5. Two kinds of ḥaṭṭāʾt
6. “Israel’s Sanctuary: The Priestly ‘Picture of Dorian Gray'”
7. The Paradox of the Red Cow (Num. xix)
OTHER SACRIFICES AND RITUALS
8. A Prolegomenon to Leviticus 17:11
9. The Biblical Diet Laws as an Ethical System
10. Concerning Jeremiah’s Repudiation of Sacrifice
11. The Cultic Šegāgāh and Its Influence in Psalms and Job
DEDICATORY RITES
12. The Alleged Wave-Offering in Israel and the Ancient Near East
13. Hattĕnûpâ
14. The Šôq hattĕrûmâ: A Chapter in Cultic History
15. Akkadian Confirmation for the Meaning of the Term tĕrûmâ
Milgrom’s method is rigorously philological. It’s all about the usage of the words, because different usage will indicate different meaning, and sometimes this meaning isn’t simply reflective of a broad lexical value for the word or term, but of a real temporal difference. It is only through the most careful and detailed attention to the text as it is that one will truly understand it. This sounds like a self-evident truth, but one would be surprised at the things some people get up to these days. Anyhow, this book transformed the formerly tedious descriptions of sacrifices in the Pentateuch into truly interesting and meaningful passages for me. And the understanding of the Israelite sanctuary as “The Priestly Picture of Dorian Gray” is truly apt: the sanctuary took on all the sins of the Land, and these were removed from the sanctuary on the Day of Atonement. The sacrificial system can be viewed as a great holiness engine, maintaining a zone of holiness so that God’s Name might dwell amongst the People. Without the properly functioning holiness engine, the Name can no longer remain, for sin encroaches on the Holy Place. So, this book likewise effected a change in my reading of the Prophets (Former and Latter, Major and Minor). The book is unfortunately hard to come by. Every once in a while, I look to find a real copy to replace my photocopy, but I’ve had no luck yet. Someday!
The Religion of Israel: From its Beginnings to the Babylonian Exile
by Yehezkel Kaufmann, translated and abridged by Moshe Greenberg. (Schocken, 1972)
This reminds me to get the full Hebrew edition of this one, which I’ve never actually read fully, and which I remember was positively crammed with notes. Even the abridgment is astounding, however. This is essentially a history of Israel. Hayim Tadmor (z”l) actually assigned this for reading for a year-long class we had in which he covered the history of the Israelite monarchy. This was just when his Anchor Bible volume on II Kings had come out. Like some kind of groupie, I got him to sign my copy. I had just started Akkadian that year, and having a class with Tadmor was like a dream come true, as I got Hebrew (I was in second year Biblical and second year Modern at that point) and Akkadian and history all in one class: what’s not to love?

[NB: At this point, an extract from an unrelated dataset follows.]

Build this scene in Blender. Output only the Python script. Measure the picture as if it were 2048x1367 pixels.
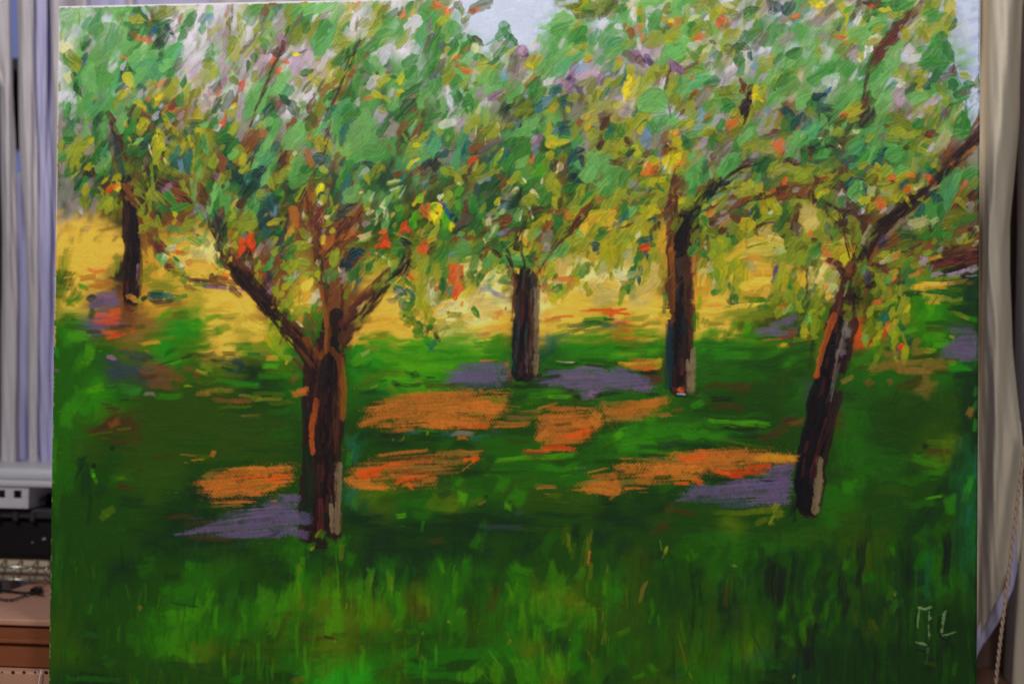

And this was as an undergraduate! [I also had a year with Moshe Weinfeld (z”l) in which he covered Deuteronomy, but that wasn’t as much fun.] The Kaufmann history is solid, by which I mean quite efficiently packed with information, which is perhaps an artifact of the abridgment. There are no lengthy excurses and such in the notes, as there are in the Hebrew edition, for there are no notes. There is nothing controversial about this history, so perhaps this explains why it is generally ignored in discussions these days. But, the thing that should not be ignored is Kaufmann’s keen intellect. It is his commentary on the issues within this history that he’s constructing that is so compelling. His reasoning and argumentation are incisive and flawless. It was with this book, and within that context of Tadmor’s instruction, that I was taught and learned that it is absolutely not unintelligent to read the Bible’s narratives as written and draw history from those pages. Now, although I’ve recently picked up both Ziony Zevit’s relatively new The Religions of Ancient Israel: A Synthesis of Parallactic Approaches and Richard Hess’ Israelite Religions: An Archaeological and Biblical Survey, I haven’t yet read more than the introductions. The Zevit is a magnificent book, a work of truly anthropological value and methodology it seems. It’s very impressive, and already a classic. The Hess is much shorter, and seems to approximate a kind of new Kaufmann, as it follows in part the Biblical arrangement of historical periods, though not strictly. Now I really want to read Kaufmann again!
Well, I was going to include some more books. But I’ve run out of time!
I don’t pass on memes. I just can’t bring myself to do it, though I’ve tried, and though I do enjoy participating in them. So, the meme stops here unless you, O reader, find yourself, perhaps, on an off chance, as the case may be, meme-amenable, so that you might then take it upon yourself to contribute to this meme which could very well force you to jog down memory lane, and also, I hope, enjoy a dig through dusty bookshelves as well.